TASK GOAL -
Repeat exactly the lines from the start of the material below up to and including the "faces.append((n, n +" line.

Excerpt from a dataset:

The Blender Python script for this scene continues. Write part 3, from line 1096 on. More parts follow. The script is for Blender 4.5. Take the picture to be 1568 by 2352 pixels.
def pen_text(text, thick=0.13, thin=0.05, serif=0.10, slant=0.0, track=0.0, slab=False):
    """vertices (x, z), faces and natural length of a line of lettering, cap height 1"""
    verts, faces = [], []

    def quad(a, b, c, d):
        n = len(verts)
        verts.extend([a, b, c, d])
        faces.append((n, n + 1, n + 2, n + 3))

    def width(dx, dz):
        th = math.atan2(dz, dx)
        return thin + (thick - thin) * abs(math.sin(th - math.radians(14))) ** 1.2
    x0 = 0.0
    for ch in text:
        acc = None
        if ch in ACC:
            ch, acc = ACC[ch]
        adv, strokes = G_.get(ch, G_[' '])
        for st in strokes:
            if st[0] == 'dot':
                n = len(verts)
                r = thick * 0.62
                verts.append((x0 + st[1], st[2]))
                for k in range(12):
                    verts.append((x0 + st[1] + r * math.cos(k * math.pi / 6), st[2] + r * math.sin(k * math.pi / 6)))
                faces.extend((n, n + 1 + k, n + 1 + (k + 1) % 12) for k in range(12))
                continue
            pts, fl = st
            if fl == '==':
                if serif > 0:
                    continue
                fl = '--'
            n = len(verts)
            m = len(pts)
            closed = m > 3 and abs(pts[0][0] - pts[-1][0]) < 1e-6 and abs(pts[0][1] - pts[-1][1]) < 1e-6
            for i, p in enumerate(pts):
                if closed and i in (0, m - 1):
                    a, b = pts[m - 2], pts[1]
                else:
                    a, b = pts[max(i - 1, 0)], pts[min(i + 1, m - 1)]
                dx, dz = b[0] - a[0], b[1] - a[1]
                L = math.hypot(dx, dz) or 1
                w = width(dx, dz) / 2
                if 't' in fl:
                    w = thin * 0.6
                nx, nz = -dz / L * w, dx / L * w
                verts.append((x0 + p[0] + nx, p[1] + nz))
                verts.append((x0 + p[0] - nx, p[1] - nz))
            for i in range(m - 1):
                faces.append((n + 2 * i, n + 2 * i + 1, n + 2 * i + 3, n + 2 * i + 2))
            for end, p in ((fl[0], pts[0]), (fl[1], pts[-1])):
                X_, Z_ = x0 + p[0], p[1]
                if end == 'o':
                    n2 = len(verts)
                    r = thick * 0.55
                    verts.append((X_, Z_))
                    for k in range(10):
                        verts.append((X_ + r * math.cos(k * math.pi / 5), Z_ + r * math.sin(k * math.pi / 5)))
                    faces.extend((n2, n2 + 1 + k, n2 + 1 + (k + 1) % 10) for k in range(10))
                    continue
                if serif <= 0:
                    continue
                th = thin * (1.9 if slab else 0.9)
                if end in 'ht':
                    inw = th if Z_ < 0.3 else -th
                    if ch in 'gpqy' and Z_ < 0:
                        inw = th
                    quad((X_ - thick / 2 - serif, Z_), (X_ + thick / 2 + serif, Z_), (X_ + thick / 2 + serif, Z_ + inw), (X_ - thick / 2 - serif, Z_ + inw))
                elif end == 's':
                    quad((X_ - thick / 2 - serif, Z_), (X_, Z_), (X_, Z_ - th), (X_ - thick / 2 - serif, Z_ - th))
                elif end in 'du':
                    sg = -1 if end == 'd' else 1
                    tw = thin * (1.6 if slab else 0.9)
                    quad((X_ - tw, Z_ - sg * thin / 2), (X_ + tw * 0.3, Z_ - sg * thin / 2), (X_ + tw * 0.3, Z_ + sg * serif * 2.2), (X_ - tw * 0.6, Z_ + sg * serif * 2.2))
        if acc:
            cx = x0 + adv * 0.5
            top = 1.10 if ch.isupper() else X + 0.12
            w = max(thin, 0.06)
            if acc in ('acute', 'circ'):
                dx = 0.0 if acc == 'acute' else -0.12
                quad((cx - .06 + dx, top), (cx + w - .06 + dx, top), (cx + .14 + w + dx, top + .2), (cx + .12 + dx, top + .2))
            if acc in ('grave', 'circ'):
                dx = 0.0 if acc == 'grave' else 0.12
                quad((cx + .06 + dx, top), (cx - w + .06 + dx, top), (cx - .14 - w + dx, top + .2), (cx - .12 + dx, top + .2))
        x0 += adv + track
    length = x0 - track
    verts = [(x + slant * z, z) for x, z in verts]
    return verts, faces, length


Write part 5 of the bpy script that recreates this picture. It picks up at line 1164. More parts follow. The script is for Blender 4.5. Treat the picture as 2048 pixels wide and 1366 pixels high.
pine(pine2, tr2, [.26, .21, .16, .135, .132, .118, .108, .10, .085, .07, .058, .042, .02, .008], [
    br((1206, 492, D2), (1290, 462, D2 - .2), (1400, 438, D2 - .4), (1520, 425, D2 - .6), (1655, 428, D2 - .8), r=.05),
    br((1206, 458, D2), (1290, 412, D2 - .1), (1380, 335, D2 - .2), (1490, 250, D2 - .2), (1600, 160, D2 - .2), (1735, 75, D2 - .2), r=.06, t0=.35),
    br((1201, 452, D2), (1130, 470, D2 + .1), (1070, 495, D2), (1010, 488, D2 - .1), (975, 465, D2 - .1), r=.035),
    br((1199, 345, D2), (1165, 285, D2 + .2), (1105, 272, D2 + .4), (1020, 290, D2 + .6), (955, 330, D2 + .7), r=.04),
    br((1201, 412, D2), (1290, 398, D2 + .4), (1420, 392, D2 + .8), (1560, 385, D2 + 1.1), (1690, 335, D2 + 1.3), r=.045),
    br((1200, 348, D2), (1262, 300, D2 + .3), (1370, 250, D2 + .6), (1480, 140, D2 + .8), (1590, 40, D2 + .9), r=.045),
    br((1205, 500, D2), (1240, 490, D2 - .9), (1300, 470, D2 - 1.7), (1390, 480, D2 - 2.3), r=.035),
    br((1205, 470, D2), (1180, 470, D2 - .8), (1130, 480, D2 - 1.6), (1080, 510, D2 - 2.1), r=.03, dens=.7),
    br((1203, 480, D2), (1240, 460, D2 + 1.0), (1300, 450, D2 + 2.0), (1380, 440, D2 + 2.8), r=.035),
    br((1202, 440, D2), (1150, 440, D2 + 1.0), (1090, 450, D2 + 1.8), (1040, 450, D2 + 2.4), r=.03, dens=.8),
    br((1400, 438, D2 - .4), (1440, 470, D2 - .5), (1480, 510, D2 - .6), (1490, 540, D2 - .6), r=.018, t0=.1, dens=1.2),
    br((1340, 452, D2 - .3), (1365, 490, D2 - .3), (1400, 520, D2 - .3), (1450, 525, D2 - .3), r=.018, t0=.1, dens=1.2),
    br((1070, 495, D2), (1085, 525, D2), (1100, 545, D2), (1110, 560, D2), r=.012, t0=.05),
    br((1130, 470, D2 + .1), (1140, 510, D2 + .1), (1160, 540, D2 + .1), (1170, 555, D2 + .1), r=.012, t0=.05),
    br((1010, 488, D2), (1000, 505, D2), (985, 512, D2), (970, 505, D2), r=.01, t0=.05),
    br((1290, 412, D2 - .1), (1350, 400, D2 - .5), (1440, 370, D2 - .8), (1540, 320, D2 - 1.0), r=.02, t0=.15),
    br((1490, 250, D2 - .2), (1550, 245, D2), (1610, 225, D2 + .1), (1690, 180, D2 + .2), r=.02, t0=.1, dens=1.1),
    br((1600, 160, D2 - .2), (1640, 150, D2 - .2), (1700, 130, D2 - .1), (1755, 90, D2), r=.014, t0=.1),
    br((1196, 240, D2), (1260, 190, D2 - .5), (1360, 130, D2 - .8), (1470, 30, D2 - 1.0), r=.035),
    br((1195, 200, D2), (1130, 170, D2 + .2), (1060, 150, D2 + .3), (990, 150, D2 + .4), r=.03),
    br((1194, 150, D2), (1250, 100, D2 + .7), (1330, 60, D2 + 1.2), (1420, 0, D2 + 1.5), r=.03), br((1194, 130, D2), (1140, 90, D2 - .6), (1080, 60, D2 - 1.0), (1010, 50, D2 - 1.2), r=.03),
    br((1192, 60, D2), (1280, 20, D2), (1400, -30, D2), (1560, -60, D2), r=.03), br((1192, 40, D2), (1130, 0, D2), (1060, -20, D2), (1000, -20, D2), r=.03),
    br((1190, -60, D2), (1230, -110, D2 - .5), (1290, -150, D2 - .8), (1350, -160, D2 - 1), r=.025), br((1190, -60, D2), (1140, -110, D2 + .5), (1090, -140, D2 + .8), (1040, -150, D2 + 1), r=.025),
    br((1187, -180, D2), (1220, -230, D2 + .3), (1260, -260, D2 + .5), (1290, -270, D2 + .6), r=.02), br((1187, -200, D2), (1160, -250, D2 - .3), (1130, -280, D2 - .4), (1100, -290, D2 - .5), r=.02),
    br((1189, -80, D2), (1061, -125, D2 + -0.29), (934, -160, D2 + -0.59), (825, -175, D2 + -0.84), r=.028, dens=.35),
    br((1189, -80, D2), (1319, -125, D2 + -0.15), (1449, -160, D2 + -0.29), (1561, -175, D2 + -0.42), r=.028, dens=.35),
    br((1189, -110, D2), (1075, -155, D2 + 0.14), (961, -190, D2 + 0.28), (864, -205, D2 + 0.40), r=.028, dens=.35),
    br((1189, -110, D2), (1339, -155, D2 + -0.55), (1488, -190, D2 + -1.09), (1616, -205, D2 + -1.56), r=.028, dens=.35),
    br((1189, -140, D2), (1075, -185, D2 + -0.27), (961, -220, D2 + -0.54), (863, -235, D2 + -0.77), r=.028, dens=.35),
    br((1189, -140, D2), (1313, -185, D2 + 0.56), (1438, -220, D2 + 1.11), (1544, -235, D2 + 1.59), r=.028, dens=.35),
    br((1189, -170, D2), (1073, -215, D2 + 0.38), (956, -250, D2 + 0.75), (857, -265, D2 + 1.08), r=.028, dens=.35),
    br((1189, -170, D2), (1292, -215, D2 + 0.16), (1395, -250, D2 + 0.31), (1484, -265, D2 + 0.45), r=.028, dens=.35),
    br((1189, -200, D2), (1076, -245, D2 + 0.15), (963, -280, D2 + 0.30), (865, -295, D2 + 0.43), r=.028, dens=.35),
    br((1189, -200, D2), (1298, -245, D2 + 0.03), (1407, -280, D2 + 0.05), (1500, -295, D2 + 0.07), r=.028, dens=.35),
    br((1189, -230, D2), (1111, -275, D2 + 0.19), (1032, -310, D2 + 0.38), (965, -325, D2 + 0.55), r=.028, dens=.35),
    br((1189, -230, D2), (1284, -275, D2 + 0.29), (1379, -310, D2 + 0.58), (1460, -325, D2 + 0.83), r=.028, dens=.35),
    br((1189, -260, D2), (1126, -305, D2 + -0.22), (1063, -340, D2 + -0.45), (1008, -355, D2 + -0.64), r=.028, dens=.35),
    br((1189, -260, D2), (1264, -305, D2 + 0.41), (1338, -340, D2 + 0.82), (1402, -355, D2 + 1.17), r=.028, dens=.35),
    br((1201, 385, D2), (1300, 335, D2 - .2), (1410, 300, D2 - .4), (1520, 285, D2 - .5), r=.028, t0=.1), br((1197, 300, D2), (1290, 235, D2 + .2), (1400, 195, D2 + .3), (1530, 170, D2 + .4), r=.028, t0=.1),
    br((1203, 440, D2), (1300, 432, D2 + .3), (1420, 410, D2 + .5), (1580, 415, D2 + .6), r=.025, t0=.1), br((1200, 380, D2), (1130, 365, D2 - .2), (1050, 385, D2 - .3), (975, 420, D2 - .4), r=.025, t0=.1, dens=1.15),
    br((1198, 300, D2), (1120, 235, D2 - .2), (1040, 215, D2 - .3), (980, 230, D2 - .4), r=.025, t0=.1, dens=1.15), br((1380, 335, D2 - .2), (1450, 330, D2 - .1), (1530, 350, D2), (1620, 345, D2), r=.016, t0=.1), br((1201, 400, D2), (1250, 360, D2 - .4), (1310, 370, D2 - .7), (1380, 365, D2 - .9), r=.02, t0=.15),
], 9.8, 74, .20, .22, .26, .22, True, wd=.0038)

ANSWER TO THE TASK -
The Blender Python script for this scene continues. Write part 3, from line 1096 on. More parts follow. The script is for Blender 4.5. Take the picture to be 1568 by 2352 pixels.
def pen_text(text, thick=0.13, thin=0.05, serif=0.10, slant=0.0, track=0.0, slab=False):
    """vertices (x, z), faces and natural length of a line of lettering, cap height 1"""
    verts, faces = [], []

    def quad(a, b, c, d):
        n = len(verts)
        verts.extend([a, b, c, d])
        faces.append((n, n + 1, n + 2, n + 3))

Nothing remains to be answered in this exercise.